Adrien : Notre appli n’est pas LA solution : elle apporte une réponse à une partie de la problématique. Il s’agit d’encourager les personnes à faire un potager en se débarrassant des produits qui peuvent détruire les sols. On a besoin de cette diversité pour vivre et pour éviter que certaines espèces ne soient menacées. En somme, il s’agit plutôt d’encourager un nouveau mode d’agriculture, bénéficier de quelque chose de local et favoriser la décentralisation pour se reconnecter avec la nature et le vivant.
Emilio : Exactement, ce sont des solutions qui s’inscrivent dans la transition écologique. Mais il en existe beaucoup et tout dépend de l’ampleur qu’elles prennent. Le principe de MyGarden est d’accompagner les gens dans la gestion de leur potager. Si on dit aux gens de manger plus sainement et de cultiver chez eux, on consomme moins de fruits et légumes industriels et cela permettrait d’avoir moins d’importations et de baisser les émissions de gaz à effet de serre.

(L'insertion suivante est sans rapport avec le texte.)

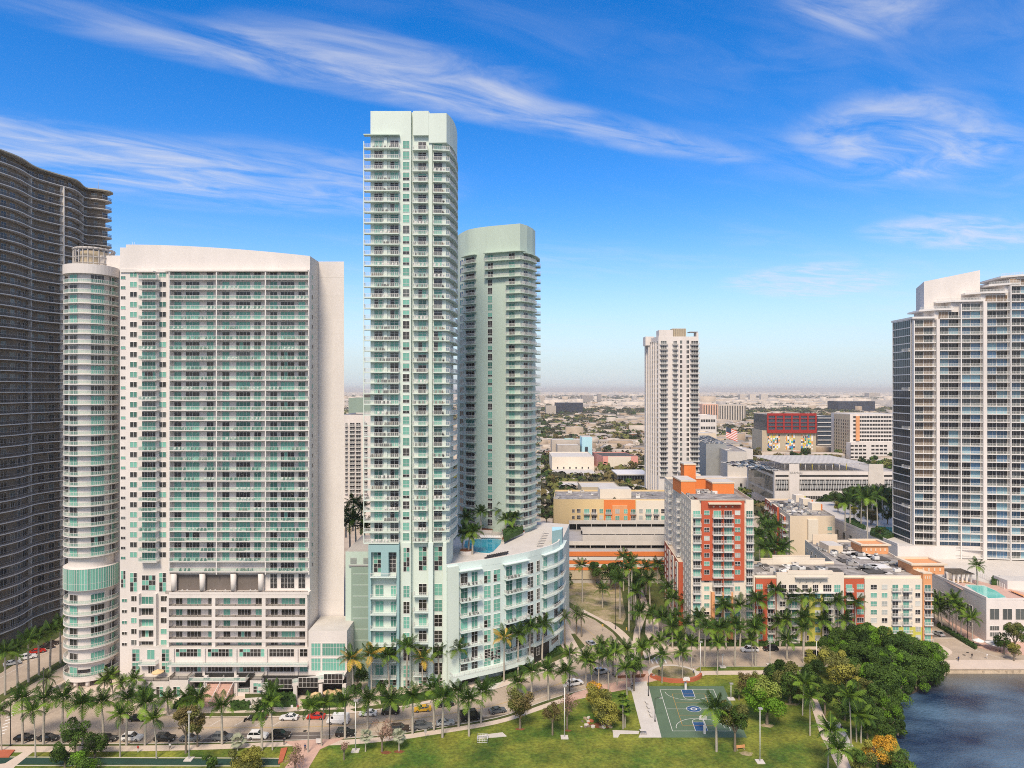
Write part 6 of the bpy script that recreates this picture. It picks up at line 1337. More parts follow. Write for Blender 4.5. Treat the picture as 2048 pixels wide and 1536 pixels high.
def limb_mesh(b, H_, r, bark, seed, spread=.5):
    rr = random.Random(seed); b.tube((0, 0, 0), (0, 0, H_ * .45), r * .055 + .1, r * .04 + .07, bark, 7, False)
    for i in range(6):
        a = i * 1.05 + rr.uniform(-.3, .3); e = Vector((cos(a) * r * spread, sin(a) * r * spread, H_ * rr.uniform(.72, .95))); m_ = Vector((e.x * .4, e.y * .4, H_ * .6)); b.tube((0, 0, H_ * .40), m_, r * .03 + .05, r * .02 + .03, bark, 5, False); b.tube(m_, e, r * .02 + .03, .03, bark, 4, False)
        for k in range(2): e2 = m_ + Vector((rr.uniform(-1, 1), rr.uniform(-1, 1), rr.uniform(.3, 1))) * r * .35; b.tube(m_, e2, .05, .02, bark, 4, False)
TK = {'mid': ('leaf_mid', 'leaf_dark'), 'bright': ('leaf_bright', 'leaf_lime'), 'dark': ('leaf_dark', 'leaf_mid'), 'olive': ('leaf_olive', 'leaf_mid'), 'yellow': ('leaf_yellow', 'leaf_olive'), 'brown': ('leaf_brown', 'leaf_olive'), 'orange': ('leaf_orange', 'leaf_yellow'), 'bare': ('leaf_bare', 'leaf_bare'), 'lush': ('leaf_mid', 'leaf_bright'), 'far': ('leaf_far', 'leaf_dark')}
def tree(px, base, crown_y, rpx, kind, label, group=None, z=.11, asp=.85, bush=False, dense=1.0, var=None):
    """px, base: foot of the trunk; crown_y: middle of the crown; rpx: crown radius, all as seen in the photograph"""
    x, y = G(px, base, z); k = y / F; r = round(rpx * k * 2) / 2; hc = (base - crown_y) * k; ht = hc + r * asp * .8
    t = empty('shrub' if bush else 'tree', (x, y, z), label, 'bush' if bush else 'tree', group, RP.uniform(0, 6.28)); v = RP.randrange(2) if var is None else var
    key = ('crown', kind, r, asp, v, dense); a_, c_ = TK[kind]; area = r * r
    n = int(min(8500, 260 * area + 700) * dense * (.30 if kind == 'bare' else 1)); 
    cm = cached(key, 'crown', lambda b: crown_mesh(b, r, r * 2 * asp, a_, v * 13 + int(r * 10) + len(kind), n, .19 if kind == 'bare' else max(.20, min(.30, r * .055)), lobes=int(9 + r), m2=c_, sparse=1 if kind in ('bare', 'brown') else 0))
    o = obj('crown', cm, (0, 0, hc), 0, t)
    if not bush or hc > r: obj('trunk', cached(('limb', round(ht), r, kind in ('bare',)), 'trunk', lambda b: limb_mesh(b, ht, r, 'bark', int(r * 3), .6)), (0, 0, 0), 0, t)
    return t
for i, a_ in enumerate(((1655, 1325, 1298, 24, 'lush'), (1690, 1328, 1300, 28, 'lush'), (1722, 1322, 1288, 30, 'dark'), (1752, 1325, 1284, 32, 'lush'), (1782, 1330, 1292, 28, 'mid'), (1808, 1334, 1300, 30, 'dark'), (1838, 1340, 1306, 30, 'mid'), (1862, 1352, 1316, 28, 'lush'), (1704, 1352, 1322, 32, 'mid'), (1738, 1358, 1322, 34, 'lush'), (1772, 1362, 1326, 32, 'dark'), (1806, 1366, 1330, 32, 'lush'), (1846, 1368, 1338, 30, 'mid'), (1726, 1392, 1358, 34, 'lush'), (1762, 1396, 1362, 32, 'mid'), (1790, 1384, 1352, 26, 'lush'), (1760, 1425, 1396, 30, 'mid'), (1782, 1450, 1424, 26, 'lush'), (1742, 1455, 1426, 28, 'dark'), (1770, 1478, 1456, 26, 'mid'), (1874, 1330, 1306, 20, 'lush'), (1680, 1300, 1278, 22, 'mid'), (1876, 1352, 1338, 22, 'lush'), (1862, 1362, 1350, 22, 'mid'), (1832, 1376, 1360, 24, 'lush'), (1808, 1384, 1368, 22, 'dark'), (1794, 1404, 1392, 22, 'lush'), (1788, 1436, 1420, 20, 'mid'), (1796, 1470, 1460, 18, 'dark'))):
    tree(a_[0], a_[1], a_[2], a_[3] * 1.12, a_[4], f"{ORD[(i if i < 8 else i - 8 if i < 13 else i - 13 if i < 20 else i - 20)]} mangrove tree from the left in the {('rear', 'middle', 'front', 'outlying')[0 if i < 8 else 1 if i < 13 else 2 if i < 20 else 3]} rank of the shoreline thicket", 'mangrove trees in the shoreline thicket', dense=1.35)
for a_ in ((1668, 1362, 1326, 30, 'yellow', 'yellow-green tree on the park side of the mangrove thicket, farthest one'), (1694, 1390, 1352, 32, 'yellow', 'large yellow-green tree in the middle of the shoreline thicket'), (1722, 1418, 1378, 26, 'olive', 'olive tree with yellowing top above the water'), (1628, 1352, 1322, 24, 'yellow', 'yellowish feathery tree beside the black car on the east street'),
           (1580, 1407, 1372, 40, 'olive', 'broad olive tree over a bare soil ring behind the bright green tree'), (1548, 1378, 1350, 30, 'dark', 'dark tree at the end of the pale park path'), (1500, 1392, 1366, 26, 'brown', 'brownish small tree behind the bright green tree'), (1534, 1449, 1400, 44, 'bright', 'bright green round tree between the court and the lawn'), (1470, 1502, 1440, 38, 'olive', 'olive tree with a pale trunk at the court near corner'),
           (1622, 1398, 1352, 32, 'dark', 'dark spreading tree over the start of the grey path'), (1650, 1430, 1392, 28, 'dark', 'dark shady tree right of the grey path'), (1690, 1440, 1408, 30, 'dark', 'dark tree behind the shore terrace'), (1735, 1480, 1450, 22, 'mid', 'green tree right of the shore terrace palms'), (1755, 1535, 1505, 34, 'orange', 'golden orange tree at the water edge, bottom right'), (1800, 1550, 1528, 34, 'dark', 'dark green bush at the bottom edge beside the water'), (1725, 1552, 1524, 26, 'olive', 'olive bush left of the golden orange tree'),
           (150, 1508, 1466, 30, 'dark', 'dark wispy tree beside the parked cars on the lower left'), (190, 1520, 1490, 32, 'dark', 'dark wispy tree in front of the jogging strip'), (130, 1535, 1506, 26, 'dark', 'dark low tree at the bottom edge, lower left'), (372, 1506, 1444, 34, 'brown', 'brown thinning tree behind the lawn lamp post'), (395, 1494, 1450, 22, 'brown', 'smaller brown tree behind the brown thinning tree'),
           (1040, 1457, 1412, 34, 'brown', 'brown-topped tree on the lawn by the street bend'), (1105, 1470, 1428, 26, 'brown', 'leaning brown tree left of the tall lawn lamp post'), (1134, 1458, 1416, 26, 'bare', 'bare twiggy tree behind the tall lawn lamp post'), (1196, 1434, 1396, 28, 'yellow', 'yellow-leaved tree beside the broken ground'), (1215, 1452, 1420, 30, 'yellow', 'yellow leafy tree near the fan palms'), (1190, 1420, 1385, 24, 'orange', 'orange-tinged tree top behind the yellow-leaved tree'),
           (764, 1503, 1464, 24, 'bare', 'bare pinkish tree between two silver fan palms'), (590, 1545, 1520, 26, 'bare', 'bare twiggy tree at the bottom edge of the brick plaza'), (688, 1520, 1494, 13, 'bare', 'thin young tree right of the brick plaza'), (1268, 1382, 1330, 22, 'mid', 'round green tree among the junction palms'),
           (715, 1388, 1350, 20, 'dark', 'dark tree in the gap between white tower and mint tower'), (1280, 1198, 1165, 28, 'dark', 'dark tree behind the palms at the striped garage'), (1222, 1180, 1148, 26, 'dark', 'dark tree on the far side of the vacant lot'), (1130, 1180, 1160, 18, 'dark', 'dark tree squeezed behind the curved podium'), (1340, 1190, 1155, 26, 'dark', 'dark tree beside the orange-topped tower side wall'), (1190, 1172, 1140, 18, 'dark', 'small dark tree before the striped garage'),
           (1860, 1262, 1215, 16, 'mid', 'green street tree at the corner of the cream block'), (1868, 1248, 1205, 14, 'mid', 'second green street tree behind the corner one'), (2030, 1312, 1268, 26, 'olive', 'leafy tree before the white podium right corner'), (2008, 1308, 1285, 20, 'mid', 'green tree beside the striped umbrella'), (2028, 1322, 1300, 16, 'yellow', 'thin pale tree on the promenade pavement'), (712, 1412, 1380, 14, 'dark', 'dark bush at the street in the tower gap'), (765, 1398, 1378, 14, 'dark', 'dark tree at the blue corner of the mint tower')):
    tree(*a_[:6])
for i, a_ in enumerate(((1676, 1024, 1012, 12, 'yellow'), (1708, 1040, 1022, 10, 'yellow'), (1722, 1046, 1030, 10, 'yellow'), (1742, 1050, 1032, 16, 'brown'), (1690, 1030, 1006, 12, 'mid'), (1712, 1018, 1000, 18, 'dark'), (1740, 1016, 996, 20, 'dark'), (1765, 1018, 998, 20, 'dark'), (1780, 1030, 1010, 16, 'dark'), (1690, 1010, 1000, 16, 'dark'), (1672, 1012, 998, 16, 'mid'), (1700, 1000, 988, 16, 'dark'), (1725, 1004, 990, 18, 'dark'), (1750, 1002, 990, 18, 'mid'), (1775, 1006, 990, 18, 'dark'), (1730, 1030, 1014, 14, 'olive'), (1755, 1036, 1020, 15, 'dark'), (1775, 1048, 1030, 15, 'dark'), (1785, 1018, 1000, 16, 'mid'), (1665, 1000, 992, 12, 'dark'), (1760, 1075, 1062, 10, 'mid'), (1700, 1030, 1014, 12, 'dark'))):
    tree(*a_, 'low tree in the walled garden behind the cream block', 'trees in the walled podium garden', z=19.6)
for a_ in ((165, 1545, 1530, 30, 'lush', 'bright green bush at the bottom edge, lower left'), (490, 1540, 1522, 34, 'yellow', 'broad yellow-green bush at the bottom edge left of the brick plaza'), (420, 1540, 1524, 20, 'mid', 'green bush at the bottom edge beyond the lamp post'), (1240, 1440, 1432, 16, 'yellow', 'low yellow bush beside the fan palms'), (1478, 1400, 1385, 16, 'olive', 'low olive bush at the far court corner')):
    tree(*a_[:6], bush=True, asp=.7)
hedge_thing([(460, 1408), (500, 1408), (500, 1420), (462, 1422)], .12, 1.2, 'clipped hedge right of the broad stairs'); hedge_thing([(525, 1395), (590, 1395), (592, 1414), (525, 1414)], .12, 1.9, 'tall clipped hedge before the restaurant wing'); hedge_thing([(605, 1404), (690, 1400), (692, 1414), (606, 1418)], .12, 1.0, 'low hedge along the restaurant terrace')
hedge_thing([(366, 1400), (404, 1402), (398, 1418), (345, 1418)], .12, 1.4, 'dark hedge left of the broad stairs'); hedge_thing([(760, 1398), (830, 1392), (905, 1382), (905, 1392), (830, 1402), (762, 1408)], .12, 1.0, 'hedge along the mint tower front'); hedge_thing([(970, 1366), (1000, 1358), (1002, 1364), (974, 1372)], .12, 1.0, 'oval hedge beside the podium driveway'); hedge_thing([(1006, 1352), (1055, 1335), (1058, 1341), (1010, 1358)], .12, 1.0, 'long hedge below the curved podium'); hedge_thing([(1090, 1310), (1122, 1296), (1126, 1306), (1096, 1320)], .12, 1.2, 'dark hedge at the podium garage entrance')
for (a_, c_, l) in ((1385, 1470, 'western stretch of'), (1474, 1560, 'middle stretch of'), (1564, 1650, 'eastern stretch of')): hedge_thing([(a_, 1286), (c_, 1286), (c_, 1292), (a_, 1292)], .12, 1.3, l + ' the hedge before the cream block', n=420)
hedge_thing([(1692, 1042), (1706, 1042), (1732, 1058), (1728, 1064), (1690, 1048)], 19.6, 1.8, 'long clipped hedge in the walled podium garden'); hedge_thing([(1742, 1062), (1768, 1060), (1788, 1074), (1765, 1080), (1740, 1070)], 19.6, 1.8, 'clipped hedge by the podium garden pool'); hedge_thing([(1878, 1250), (1955, 1296), (1950, 1299), (1874, 1253)], .15, 1.2, 'dark hedge at the foot of the white podium wall'); hedge_thing([(1985, 1160), (2010, 1163), (2008, 1172), (1983, 1170)], 14.2, 2, 'hedge beside the podium pool house')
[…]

Quels sont vos projets pour la suite ? Est-ce que MyGarden va avoir une incidence sur vos ambitions futures et votre projet professionnel ?
Adrien : Évidemment, je vais continuer à développer l’application tant que cela me plaît. Si un jour j’ai envie d’arrêter, je le ferai, mais pour le moment ce n’est pas d’actualité. En ce qui concerne la suite de mes études, j’aimerais travailler sur la cybersécurité et plus particulièrement sur la sécurité des environnements numériques. Je ne suis pas sûr que l’application entre en ligne de mire avec la cybersécurité, mais c’est un projet à part qui est une plus-value.
Emilio : Pour ma part, en termes d’orientation, à l’heure actuelle je ne sais pas encore quel métier je veux exercer plus tard. Je ne me ferme pas de portes, j’essaye de m’intéresser à beaucoup de choses différentes, et je verrai bien où ça me mène.
Concernant MyGarden je suis en adéquation avec Adrien, si cela m’intéresse toujours et que cela avance bien, je continuerai l’aventure avec plaisir. Il ne faut pas oublier qu’il s’agit d’un projet Open Source et que tout le monde peut apporter sa pierre à l’édifice. Puis, l’application peut très bien être rachetée et reprise par quelqu’un pour prendre la relève.